Many Memphians, including me, were proud of their city for standing up to the Tennessee Historical Commission, which had at first denied the city's request to take down the statues, then stone-walled and delayed further action with procedural moves. Their belief, and mine, is that the city — any city, really — should have the right to control its own parks, including the contents thereof. The city council, mayor, county commission, and even the governor had all expressed a similar opinion: They thought the city had a right to take down the statues. When the state continued to put sand in the gears of that process, the city found a creative work-around and did what it wanted — and honestly, what I suspect the majority of its citizens wanted.
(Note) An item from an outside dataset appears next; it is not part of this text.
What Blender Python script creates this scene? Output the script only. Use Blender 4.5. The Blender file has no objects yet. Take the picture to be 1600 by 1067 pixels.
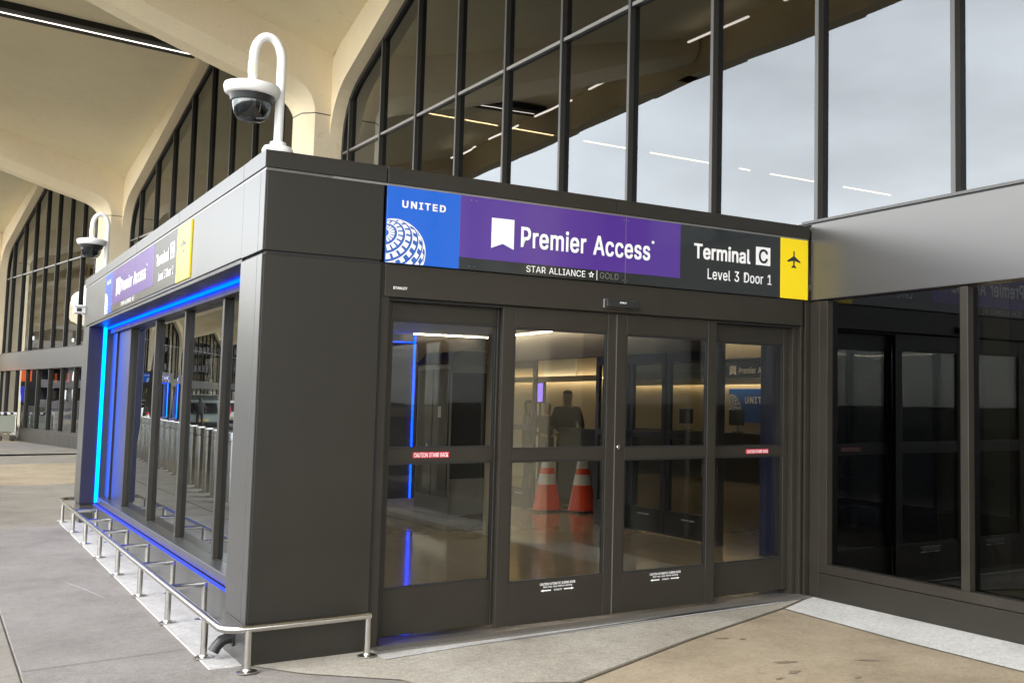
import bpy, math, random
from mathutils import Vector, Matrix
random.seed(7)
R = math.radians
# ---------------------------------------------------------------- camera, sky, sun, exposure
scn = bpy.context.scene
col = scn.collection
cam_d = bpy.data.cameras.new("camera"); cam = bpy.data.objects.new("camera", cam_d); col.objects.link(cam)
CAMP = Vector((-1.67955714, -7.21406018, 1.67386391))
yaw, pitch, roll, FPX, PCX, PCY = R(36.3297905), R(4.51552083), R(0.71716133), 1669.14567685, 1120.6252101, 499.70638606
f_ = Vector((math.sin(yaw) * math.cos(pitch), math.cos(yaw) * math.cos(pitch), math.sin(pitch)))
r_ = Vector((math.cos(yaw), -math.sin(yaw), 0)); u_ = r_.cross(f_)
rr = r_ * math.cos(roll) + u_ * math.sin(roll); uu = -r_ * math.sin(roll) + u_ * math.cos(roll)
cam.matrix_world = Matrix(((rr.x, uu.x, -f_.x, CAMP.x), (rr.y, uu.y, -f_.y, CAMP.y), (rr.z, uu.z, -f_.z, CAMP.z), (0, 0, 0, 1)))
cam_d.sensor_width = 36.0; cam_d.lens = FPX / 1600 * 36
cam_d.shift_x = (800 - PCX) / 1600; cam_d.shift_y = (PCY - 533.5) / 1600
cam_d.clip_start = 0.05; cam_d.clip_end = 3000
scn.camera = cam

SUN_EL, SUN_AZ = R(46), R(-105)          # azimuth measured from +Y towards +X
world = bpy.data.worlds.new("World"); scn.world = world; world.use_nodes = True
wn = world.node_tree.nodes; wl = world.node_tree.links; wn.clear()
sky = wn.new("ShaderNodeTexSky"); sky.sky_type = 'NISHITA'; sky.sun_disc = False
sky.sun_elevation = SUN_EL; sky.sun_rotation = SUN_AZ; sky.dust_density = 1.0; sky.air_density = 1.0; sky.ozone_density = 1.0
hsv = wn.new("ShaderNodeHueSaturation"); hsv.inputs['Saturation'].default_value = 0.16; hsv.inputs['Value'].default_value = 1.0
tcw = wn.new("ShaderNodeTexCoord"); mpw = wn.new("ShaderNodeMapping"); mpw.inputs['Scale'].default_value = (1.6, 1.6, 5.0)
nzw = wn.new("ShaderNodeTexNoise"); nzw.inputs['Scale'].default_value = 1.7; nzw.inputs['Detail'].default_value = 7; nzw.inputs['Roughness'].default_value = .55
rmw = wn.new("ShaderNodeMapRange"); rmw.inputs[1].default_value = .3; rmw.inputs[2].default_value = .75; rmw.inputs[3].default_value = .80; rmw.inputs[4].default_value = 1.22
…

Those opposing the removal of the statues resurrected the usual arguments, the most common one being: You're removing history.

This is true, in a sense. In taking down the Forrest statue, the city was removing a historic monument to the Jim Crow era, one that was erected half a century after the Civil War to intimidate the city's black residents. In taking down the Jefferson Davis statue, the city was removing "history" in the form of a statue that was erected in 1964, a century after the Civil War, at a time when the Civil Rights movement was riling the South. It was another middle finger to the city's African-American majority by the white power structure in place at the time.

So yeah, all those zillions of folks who got their history from walking past those two statues every day will have to settle for reading a book. Bummer. Meanwhile, the 65 percent of the city's residents who, when they went to these city parks, had to look at monuments honoring men who fought a war to keep them in human bondage, will no longer have to do so.

Another (very) common criticism was: "I guess now that the statues are taken down, all the city's crime and poverty problems will go away." No, they won't. But we're working on it. And those of us who are committed to this city — black and white and brown — are trying to pull together to lift Memphis, one step at a time. This city is rising and changing. Get behind it, or get out of the way.

I was also struck by the fact that many of the comments on various websites denigrating the city's decision came from people who don't live here, and/or have moved away. The tone was often something to the effect of: "I'm so glad I moved away from that place." To which I humbly respond: At least we agree on something.